David Cronrath is always worried. As the dean of this university’s architecture school, he’s worried about his students finding jobs that are rewarding and fulfilling, he said, and he’s worried about whether they’ll all be able to fulfill their individual career objectives.
But a study released earlier this month by Georgetown University’s Center on Education and the Workforce that found architecture majors have a 13.9 percent unemployment rate straight out of school doesn’t have Cronrath particularly concerned.
It’s because the profession of architecture is undergoing a transformation, he said. Students in the school are no longer content to limit themselves to learning the very basics of the industry and are instead starting to branch out into subfields such as sustainability, real estate development and historic preservation.
The study pooled data from the 2009 and 2010 American Community Surveys on recent college graduates aged 22 to 26 and found architecture’s unemployment rate was nearly 3 percent higher than its closest contemporary — arts majors came next with an 11.1 percent unemployment rate, and humanities and liberal arts followed at 9.4 percent. And many students said their professors have made them well aware of this trend.
“It’s almost sort of funny at this point how much we’ve talked about it,” said Brian Glassman, a senior architecture major. “No one’s really it,” said Brian Glassman, a senior architecture major. “No one’s really too seriously worried about it, I don’t think.”
While architecture majors at this university need to attend graduate school to become licensed architects, Cronrath said they’re still eminently hirable — even if they’re doing slightly different things than just building buildings. And the high unemployment rate largely stems from the collapse of the housing industry, which is now showing signs of improvement, during the recession.
“The design and construction industry is notoriously cyclical, and it will come back to life as it has after past recessions,” said Robert Ivy, the executive vice president and CEO of the American Institute of Architects, in a statement. “There are signs that the construction industry will rebound slowly in 2012 and gain traction in the coming years, and there will be a demand for architects with the most up to date training and education.”

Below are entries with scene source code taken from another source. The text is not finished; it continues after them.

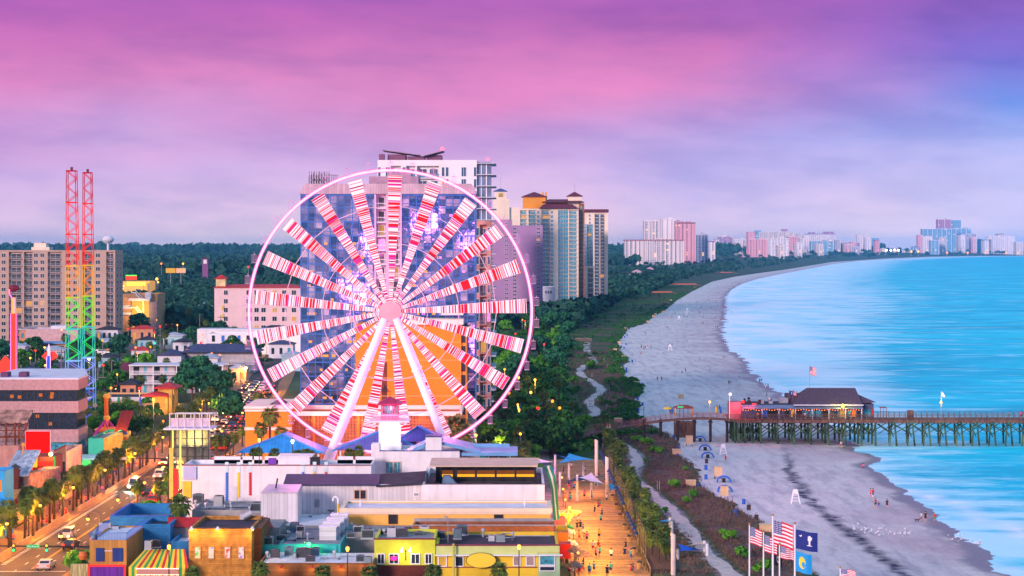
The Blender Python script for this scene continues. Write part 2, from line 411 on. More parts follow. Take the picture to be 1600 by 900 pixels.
bp=N(t,'ShaderNodeBump');bp.inputs['Strength'].default_value=.35;bp.inputs['Distance'].default_value=.5
t.links.new(noi(t,O,.25,8,.65,(.6,1,1)),bp.inputs['Height']);t.links.new(bp.outputs[0],b.inputs['Normal'])
def sea_fn(Y,u):
 a=xs(Y)-22;return a+(9000-a)*(u**3.2),-1.2+0.0
def sea_attr(Y,u,x):
 s=xs(Y)+ragged(Y,x);d=x-s
 wdt=30 if Y<520 else min(200,30+(Y-520)*.12)
 f=max(0,1-d/wdt);f=f**.8*(1.0 if Y>520 else .62)
 far=max(0,1-d/(wdt*2.6))*.34
 if Y>6000:f*=.75
 line=0
 if Y<430:
  c0=9.0+7*nz(0,Y,21,.02)-(max(0,Y-375)*.42 if Y>375 else 0)+(max(0,350-Y)*.06)
  line=max(0,1-abs(d-c0+1.5*nz(x,Y,2,.1))/(2.3+1.6*nz(x,Y,6,.05)))*1.1
 lip=max(0,1-abs(d-.4)/.9)*.55*(.5+nz(x,Y,12,.1)*1.5) if Y<520 else max(0,1-abs(d-2-5*abs(nz(0,Y,31,.03)))/(2.5+Y*.002))*.75
 sf=noise.noise(Vector((x*.03,Y*.016,7)))+.45*noise.noise(Vector((x*.09,Y*.05,2)))
 surf=max(0,min(.9,(sf+.14)*2.6))*max(0,min(1,1.15-d/(wdt*.8))) if Y>500 else max(0,min(.6,(sf-.2)*2.5))*max(0,min(1,1.3-d/34))
 return (min(1,f+far),max(0,min(1,max(line,lip,surf))),0)
struct('sea',grid('sea',sea_fn,150,m,sea_attr),None)
m_land=mat('inland_ground',(.035,.075,.03),.95,.5,.02)
def hill(x,Y):
 s=max(0,min(1,(Y-2200)/8000));return 17*s*s*(3-2*s)*(1+.5*nz(x,Y,0,.0006))+(9*nz(x,Y,3,.0004)*s)
mb=MB();
def land_fn(Y,u):
 e=xd(Y)-2;a=-9000;x=e+(a-e)*((1-u)**2.2);s=min(1,max(0,(e-x)/300))
 return x,hill(x,Y)*s
struct('ground',grid('ground',land_fn,60,m_land),None)
m=bpy.data.materials.new('dune_grass_cover');m.use_nodes=True;t=m.node_tree;b=t.nodes['Principled BSDF']
tcn=N(t,'ShaderNodeTexCoord');O=tcn.outputs['Object']
at=N(t,'ShaderNodeVertexColor',layer_name='mask');sp=N(t,'ShaderNodeSeparateColor');t.links.new(at.outputs[0],sp.inputs[0])
a1=noi(t,O,.10,6,.6);a2=noi(t,O,1.6,8,.75,(1,.5,1))
c=ramp(t,a1,[(.38,(.05,.085,.025)),(.5,(.12,.065,.065)),(.66,(.16,.085,.09))])
c=mixc(t,.6,c,ramp(t,a2,[(.36,(.035,.05,.02)),(.6,(.21,.12,.115))]))
c=mixc(t,sp.outputs[0],c,(.03,.095,.02))
c=mixc(t,sp.outputs[1],c,(.33,.30,.33))
t.links.new(c,b.inputs['Base Color']);b.inputs['Roughness'].default_value=.95;b.inputs['Specular IOR Level'].default_value=.1
bp=N(t,'ShaderNodeBump');bp.inputs['Strength'].default_value=.8;bp.inputs['Distance'].default_value=.3;t.links.new(a2,bp.inputs['Height']);t.links.new(bp.outputs[0],b.inputs['Normal'])
PATH=[(1150,905),(1100,858),(1060,809),(1042,791),(1013,767),(989,748),(988,738),(997,719),(984,703),(960,689),(947,684)]
PATH2=[(905,655),(931,645),(920,627),(939,611),(931,600),(907,584),(912,572),(928,565),(917,547),(920,531),(939,517)]
pw=[((px-800)*G(py,.4)/F,G(py,.4)) for px,py in PATH];pw2=[((px-800)*G(py,.4)/F,G(py,.4)) for px,py in PATH2]
def smooth(pts,n=8):
 out=[]
 P=[pts[0]]+list(pts)+[pts[-1]]
 for i in range(1,len(P)-2):
  p0,p1,p2,p3=[np.array(q,float) for q in P[i-1:i+3]]
  for k in range(n):
   s=k/n;out.append(tuple(.5*((2*p1)+(-p0+p2)*s+(2*p0-5*p1+4*p2-p3)*s*s+(-p0+3*p1-3*p2+p3)*s**3)))
 out.append(tuple(P[-1]));return out
pw=smooth(pw);pw2=smooth(pw2);pall=np.array(pw+pw2)
def dpath(x,Y):return float(np.sqrt(((pall-np.array((x,Y)))**2).sum(1)).min())
def dune_h(x,Y):
 e=xd(Y)+1.2*nz(0,Y,5,.25)+1.5*nz(0,Y,2,.08);s=min(1,max(0,(e-x)/3.0));l=min(1,max(0,(x-(17 if Y<440 else 12))/4))
 return .02+s*l*(.45+.35*nz(x,Y,0,.12)+.18*nz(x,Y,4,.5))
def dune_fn(Y,u):
 e=xd(Y)+1.2*nz(0,Y,5,.25)+1.5*nz(0,Y,2,.08);a=19.5 if Y<440 else 12.5;x=a+(e-a)*u;h=dune_h(x,Y)
 if Y<1000 and dpath(x,Y)<3.4:h=min(h,.22)
 return x,(h if u<1 else -.3)
def dune_attr(Y,u,x):
 e=xd(Y);g=max(0,min(1,1-(e-x-1)/3))*(.5+nz(x,Y,3,.2))
 d=dpath(x,Y) if Y<1000 else 99;g2=max(0,1-abs(d-2.4)/1.2)*.8
 inland=max(max(0,1-(x-18)/10)*.8,min(.9,max(0,(Y-560)/250)*max(0,.38+1.3*nz(x,Y,5,.035))))
 return (max(0,min(1,max(g,g2,inland))),max(0,min(1,(2.1+.5*nz(x,Y,3,.4)-d)*1.4)),0)
drows=[r for r in np.arange(240,900,1.2)]+[r for r in rows if 900<r<2400]
struct('dunes',grid('dunes',dune_fn,34,m,dune_attr,drows),None)
m_path=mat('path_sand',(.50,.44,.42),.95,.14,.9,bump=.4)
def ribbon(pts,w,z,mt,name,zf=None):
 b_=MB();L=[]
 for i,p in enumerate(pts):
  a=np.array(pts[max(0,i-1)]);c_=np.array(pts[min(len(pts)-1,i+1)]);d=c_-a;d=d/max(1e-6,np.hypot(*d));n_=np.array((-d[1],d[0]))
  ww=w(i) if callable(w) else w
  q0=np.array(p)+n_*ww;q1=np.array(p)-n_*ww;L.append((q0,q1))
 for i in range(len(L)-1):
  pp=[L[i][0],L[i][1],L[i+1][1],L[i+1][0]]
  b_.quad(*[(q[0],q[1],z if not zf else zf(q[0],q[1])) for q in pp])
 return struct(name,b_,mt)
ribbon(pw, lambda i:1.15+.3*math.sin(i*1.7)+.25*math.sin(i*.6),.4,m_path,'path')
ribbon(pw2, lambda i:1.35+.35*math.sin(i*1.3),.36,m_path,'path')
RD=[(-68.5,230),(-68.5,420),(-71,500),(-75,560),(-84,690),(-98,860),(-110,1000),(-150,1500)]
rd=smooth([(x,y) for x,y in RD],10)
def rx(Y):return float(np.interp(Y,[p[1] for p in rd],[p[0] for p in rd]))
ribbon(rd,5.6,.03,asphalt,'road')
ribbon([(-300,272),(-100,272),(-74,272)],6,.022,asphalt,'road')
b_=MB()
for k in range(len(rd)-1):
 for s0,s1 in ((-12.5,-5.75),(5.75,9.5)):
  p,q=rd[k],rd[k+1]
  if p[1]<283 and s0<0:continue
  b_.prism([(p[0]+s0,p[1],0),(p[0]+s1,p[1],0),(q[0]+s1,q[1],0),(q[0]+s0,q[1],0)],[(p[0]+s0,p[1],.14),(p[0]+s1,p[1],.14),(q[0]+s1,q[1],.14),(q[0]+s0,q[1],.14)])
struct('pavement',b_,mat('brick_pavement',(.30,.17,.09),.9,.15,1.2))
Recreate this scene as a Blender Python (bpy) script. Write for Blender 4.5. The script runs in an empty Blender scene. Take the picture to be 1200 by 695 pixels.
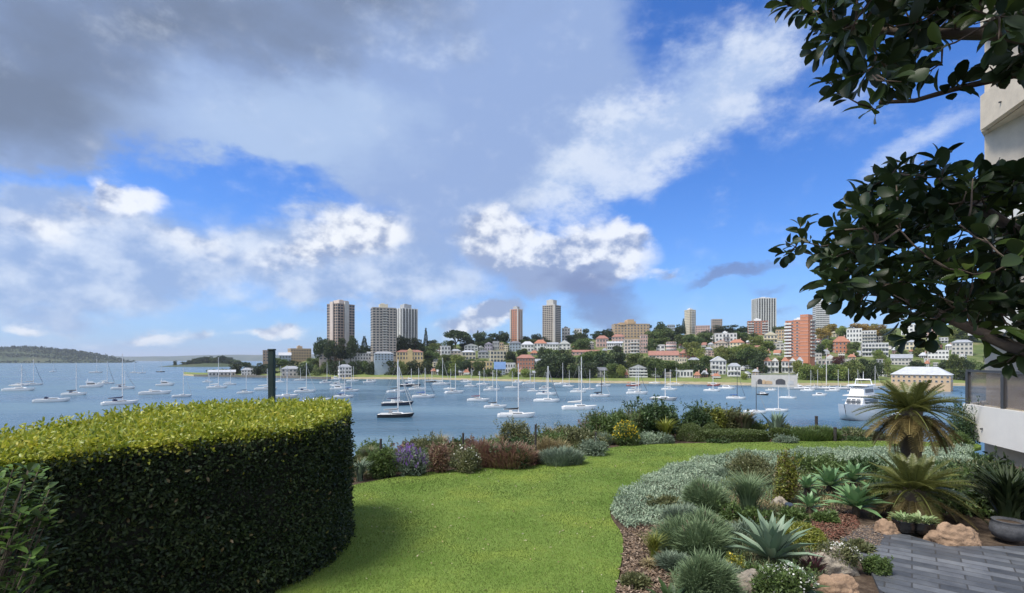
import bpy, math, random
import numpy as np
from mathutils import Vector, Matrix

R = math.radians
random.seed(7)
rng = np.random.default_rng(11)
scene = bpy.context.scene
col = scene.collection

# ------------------------------------------------------------------ camera, world, sun, exposure
EYE = 2.0            # eye height above the lawn (lawn top is z = 0)
HOR = 422.0          # horizon row of the reference
FPX = 600.0          # focal length in reference pixels
SEA = -13.7          # water level

cam_data = bpy.data.cameras.new("camera")
cam = bpy.data.objects.new("camera", cam_data)
col.objects.link(cam)
cam.location = (0, 0, EYE)
cam.rotation_euler = (R(90), 0, 0)
cam_data.sensor_width = 36.0
cam_data.lens = 18.0
cam_data.shift_y = (HOR - 347.5) / 1200.0
cam_data.clip_start = 0.05
cam_data.clip_end = 60000
scene.camera = cam

SUN_AZ, SUN_EL = R(-116), R(60)          # azimuth measured from the view direction, clockwise
sun_vec = Vector((math.sin(SUN_AZ) * math.cos(SUN_EL), math.cos(SUN_AZ) * math.cos(SUN_EL), math.sin(SUN_EL)))
sl = bpy.data.lights.new("sun", 'SUN')
sl.energy = 3.4
sl.angle = R(24)
sl.color = (1.0, 0.95, 0.87)
so = bpy.data.objects.new("sun", sl)
col.objects.link(so)
so.rotation_euler = sun_vec.to_track_quat('Z', 'Y').to_euler()

scene.view_settings.view_transform = 'Standard'
scene.view_settings.look = 'None'
scene.view_settings.gamma = 1.0
scene.view_settings.exposure = 0.62
scene.view_settings.use_curve_mapping = False
scene.render.engine = 'CYCLES'
scene.cycles.use_denoising = True
try:
    scene.cycles.denoiser = 'OPENIMAGEDENOISE'
    scene.cycles.denoising_prefilter = 'ACCURATE'
except Exception:
    pass
scene.cycles.max_bounces = 8
scene.cycles.volume_bounces = 0
scene.cycles.transparent_max_bounces = 8
scene.cycles.sample_clamp_indirect = 6.0


def lin(r, g, b):
    def f(c):
        c = c / 255.0
        return c / 12.92 if c <= 0.04045 else ((c + 0.055) / 1.055) ** 2.4
    return (f(r), f(g), f(b), 1.0)


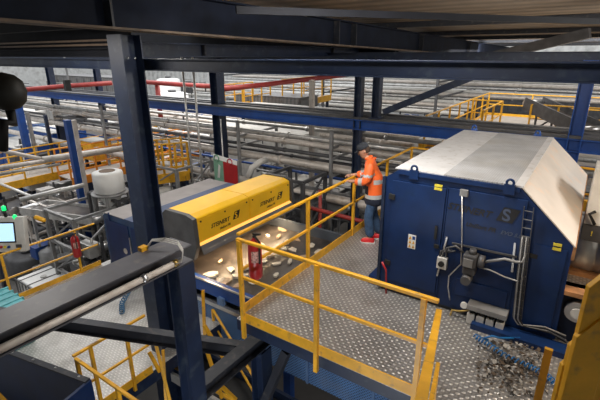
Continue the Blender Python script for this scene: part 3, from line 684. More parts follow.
# control panel
t = thing('control_panel', 'white control panel with a lit blue touchscreen at the left edge', 'control panel', (-10.0, 3.5, DZ))
c = dep(2, 235, 8.9); R_ = V((.80, .60, .0)).normalized(); U_ = V((-.12, .16, 1)).normalized(); Nn = R_.cross(U_).normalized()
def pbox(u0, u1, v0, v1, w0, w1, name, m_, par=t, bev=0):
    P = [c+R_*u+U_*v+Nn*w0 for u, v in ((u0, v0), (u1, v0), (u1, v1), (u0, v1))]
    return MB().prism(P, Nn*(w1-w0)).build(name, m_, par, bev)
pbox(-.55, .48, -.36, .38, -.12, .03, 'enclosure', LGREY, t, .012)
pbox(-.50, .30, -.16, .28, .03, .036, 'screen_bezel', BLACK)
pbox(-.47, .27, -.13, .25, .036, .040, 'screen', SCREEN)
pbox(.28, .40, -.27, -.20, .03, .037, 'name_plate', DGREY)
for u, m_ in ((-.02, RED), (.06, CARD), (.14, BLUE)):
    q = c+R_*u+U_*(-.25)+Nn*.03; MB().lathe(q, [(.03, 0), (.025, .03)], 12, Nn).build('push_button', m_, t)
q = c-R_*.22-Nn*.05; MB().bar(V((q.x, q.y, GZ)), q-V((0, 0, .3)), .12, .12).build('post', NAVY, t)
q = c+R_*.12+U_*.38; MB().tube([q, q+V((0, 0, .15))], .03, 8).build('beacon_stem', BLACK, t)
MB().lathe(q+V((0, 0, .15)), [(.04, 0), (.04, .08), (.02, .10)], 14).build('beacon_light', GRNL, t)
q = q+R_*.18-V((0, 0, .04)); MB().lathe(q, [(.04, 0), (.04, .06), (.02, .09)], 14).build('beacon_light', GRNL, t)
q = c+R_*.5+U_*.36; one(MB().lathe(q+V((0, .2, -.05)), [(.045, 0), (.05, .03), (.05, .22), (.03, .25)], 14, (.9, .3, -.25)), 'motor', YEL, 'small orange motor beside the white control panel', 'motor')
# teal crate
c = dep(8, 309, 7.4)
t = thing('crate', 'teal plastic sack crate at the left edge above the foreground beam', 'crate', tuple(c))
MB().box(c.x-.65, c.x+.15, c.y-.25, c.y+.25, DZ+.0, c.z+.10).build('crate_body', TEAL, t, .03)
for k in range(4): MB().box(c.x-.62+k*.2, c.x-.58+k*.2, c.y-.27, c.y+.27, DZ+.1, c.z+.115).build('rib', TEAL, t)
# IBC container
c = dep(42, 276, 13.4)
t = thing('bulk_container', 'white bulk liquid container in a wire cage below the left deck railing', 'container', (c.x, c.y, GZ))
ang = math.radians(0)
x0, x1, y0, y1, zt = c.x-.55, c.x+.75, c.y-.55, c.y+.55, c.z-.0
MB().box(x0+.03, x1-.03, y0+.03, y1-.03, zt-1.05, zt).build('tank', WHITE, t, .04)
MB().lathe(((x0+x1)/2, (y0+y1)/2, zt), [(.09, 0), (.09, .04)], 14).build('cap', LGREY, t)
for k in range(7):
    x = x0+(x1-x0)*k/6; MB().bar((x, y0, zt-1.05), (x, y0, zt), .02, .02).build('cage_bar', DGREY, t)
for k in range(6):
    y = y0+(y1-y0)*k/5; MB().bar((x1, y, zt-1.05), (x1, y, zt), .02, .02).build('cage_bar', DGREY, t)
for z in (zt-.95, zt-.5, zt-.02):
    MB().bar((x0, y0, z), (x1, y0, z), .025, .025).build('cage_ring', DGREY, t); MB().bar((x1, y0, z), (x1, y1, z), .025, .025).build('cage_ring', DGREY, t)
for k in range(2): MB().bar((x0+.3+.5*k, y0, zt+.01), (x0+.3+.5*k, y1, zt+.01), .02, .02).build('cage_bar', DGREY, t)
MB().box(x0, x1, y0, y1, zt-1.2, zt-1.05).build('pallet', DGREY, t)
MB().box(x0+.1, x1-.1, y0+.1, y1-.1, GZ, zt-1.2).build('stand', DGREY, t)
# white hopper/silo
c = dep(107, 171, 13)
t = thing('hopper_tank', 'white round tank with a conical bottom held in a grey frame', 'tank', (c.x, c.y, GZ))
rr = 14.5*13/FPX
MB().lathe((c.x, c.y, c.z-.62), [(.10, -.75), (.12, -.70), (rr*.85, -.04), (rr, .0), (rr, .56), (rr*.96, .60), (rr*.55, .63), (rr*.5, .6), (rr*.45, .5)], 32).build('tank_shell', WHITE, t)
MB().lathe((c.x, c.y, c.z-.58), [(rr*.52, .585), (rr*.52, .60)], 24).build('filler_opening', mat('rusty_opening', (.18, .12, .08), .8), t)
MB().lathe((c.x, c.y, c.z-.70), [(rr*1.25, 0), (rr*1.25, .04), (rr*1.05, .04)], 24).build('support_ring', GREY, t)
for k in range(4):
    a_ = PI/4+k*PI/2; x = c.x+rr*1.2*math.cos(a_); y = c.y+rr*1.2*math.sin(a_)
    MB().bar((x, y, GZ), (x, y, c.z-.70), .06, .06).build('leg', GREY, t)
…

The numbers aren’t causing much internal strife in the architecture building for a few reasons, Cronrath said. On one hand, there’s the sense the housing industry is rebounding, and by the time current majors can actually enter the job market — many students here spend a few years working and interning with a firm, going to graduate school and becoming licensed later — they feel jobs will be easier to come by.
“With every downfall we can grow up from that,” said Alison Medlyn, a junior architecture major. “I feel like within the next 10, 15, 20 years, everything will pretty much be back to normal.”
On the other hand, there’s the varied education Cronrath says the architecture school seeks to provide, one that educates students not just on the basics of the profession but also on ways to approach problems creatively, to think in a way that would make them valuable candidates for many types of professions.
Cronrath remembers a scene from a few years ago, when he was dean of the art and design college at Louisiana State University. The head of the business school came to him asking whether business students could learn from Cronrath’s designers “with purple hair” because he felt the students needed to learn how to solve problems in a non-linear way.
“We have skill sets that have a broader application than we thought previously,” Cronrath said.
He added: “I think we’ve seen the bottom.”